One Tenth of the Nation

(30 August 1948)

From Labor Action, Vol. 12 No. 35, 30 August 1948, p. 2.
Transcribed & marked up by Einde O’ Callaghan for the Encyclopaedia of Trotskyism On-Line (ETOL).

[Campaign Abandoned]

A. Philip Randolph has announced that the League for Non-Violent Civil Disobedience Against Military Segregation is being abandoned. This is the group which he set up to urge non-compliance with the draft as long as racial segregation was in practice in the armed forces.

In other words, Randolph and Grant Reynolds are getting out. According to Bayard Rustin, the League will continue to function. Randolph announced that he is giving up the non-violent struggle on the strength of Truman’s “announced plan to end segregation in the armed forces.”

What this means is very difficult to say. It is not easy to say just what the Truman directive means. The chief of staff seems to have a view which is not that held by Senator McGrath, who gave Randolph the assurance as to the meaning of the Truman statement.

Whatever the meaning of the Truman statement, the McGrath interpretation, or Randolph’s opinion as to its meaning, this really has nothing to do with the abandonment of the League. This movement was in a state of abandonment from the day of its founding. We commented on this in Labor Action the first week the movement got under way in a hearing before a Senate committee.

The movement was born in the capitol at Washington and not out in the country where hundreds of thousands of future Negro conscripts reside. It has never had any reality or any real base among Negroes except perhaps among a few pacifists, careerists, publicity seekers and crackpots. It was an attempt to import the essence of the Gandhi movement into the United States for use by American Negroes, in a totally mechanical and artificial manner.

We certainly have not the slightest objection to the importation of movements or ideas. What we objected to was the attempt to organize a Gandhi movement among Negroes who had no background for such a movement: psychologically, socially or politically.

Furthermore we attempted in that same article to explain that it was incorrect to separate army segregation from any other type of segregation. Also we asked the question whether or not Randolph and his followers were taking the position that they would not oppose the present militarization program if there were no segregation. Or would Randolph support American imperialism provided it was conducted on a non-segregated basis?
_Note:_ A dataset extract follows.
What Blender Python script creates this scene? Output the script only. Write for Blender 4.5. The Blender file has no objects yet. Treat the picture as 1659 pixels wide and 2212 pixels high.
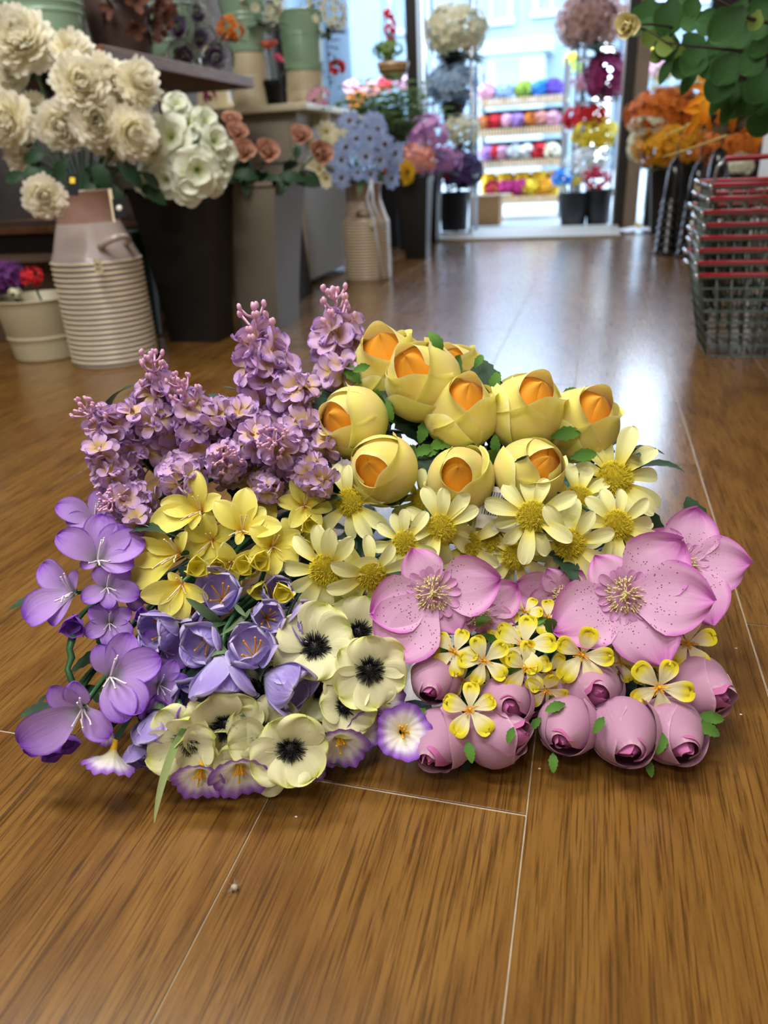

There may be other reasons for the abandonment of the League. Perhaps the Stalinists were sneaking in through the Wallace Party, which is being supported by some of the League members.

We said right at the beginning that Grant Reynolds would not be in at the finish unless the finish came in just the manner it has. Reynolds is just an ordinary little Republican pro-Dewey politician. He was merely out to take a rap at Truman in the interests of Dewey and the Republican Party. That was all.

We intend to have more to say on this matter after we have learned more about the developments in the League.